Ensuite, les pourparlers vont bon train. MNLA et Ansar Eddine (http://www.lefaso.net/spip.php?article51320&rubrique361) se sont retrouvés ensemble au Burkina Faso. Ansar Eddine avait déjà lancé un appel à la cessation totale des hostilités. Tous se sont entendus sur la poursuite des négociations dont le cadre fixé par la partie burkinabée comprend « la libre circulation des personnes et des biens, la reprise des activités sociales et économiques, le retour des personnes déplacées ou réfugiées, le respect des libertés fondamentales, le rejet du terrorisme et de la criminalité transfrontalière ».
Dans le même temps, il apparaît que le MNLA, que d’aucuns accusaient de n’être représentatif de rien, ait cherché aujourd’hui même à se donner une meilleure assise sur le terrain en affrontant le Mujao (http://www.siwel.info/Azawad-combats-entre-les-touaregs-du-MNLA-et-les-islamistes-du-MUJAO_a4245.html) (affilié à AQMI) et en reprenant la région de Gao, dont il avait été chassé par le même Mujao le 27 juin dernier. Ce soir, les combats ont cessé, chacun proclamant la victoire !…

Membres d’Ansar Eddine à Ouagadougou (C)Yempabou Ahmed Ouoba


Enfin, dernier élément de réflexion: la France elle-même infléchit légèrement ses positions. Lors d’un récent entretien avec le Président par intérim du Mali, François Hollande (http://www.afrik.com/mali-francois-hollande-prone-le-dialogue-avec-les-islamistes) a demandé que soit « intensifié le dialogue avec les représentants des populations du nord-Mali qui rejettent le terrorisme ». Sans renoncer à s’engager sur un soutien à une intervention militaire, il y a là un ton nouveau qui n’est pas à négliger.

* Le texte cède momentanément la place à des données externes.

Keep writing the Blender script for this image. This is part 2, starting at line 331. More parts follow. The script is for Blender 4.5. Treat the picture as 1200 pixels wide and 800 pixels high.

Mais peut-être faut-il trouver une explication à ces mouvements et à ces déclarations dans le fait qu’une opération militaire devient de plus en plus improbable. Le commandant américain de l’Africom parle de « mois, et non de semaines » pour mettre sur pied une armée équipée, efficace et organisée digne de ce nom. A ce moment-là, le désert ne sera plus qu’une fournaise et aucune armée ne s’y risquera plus.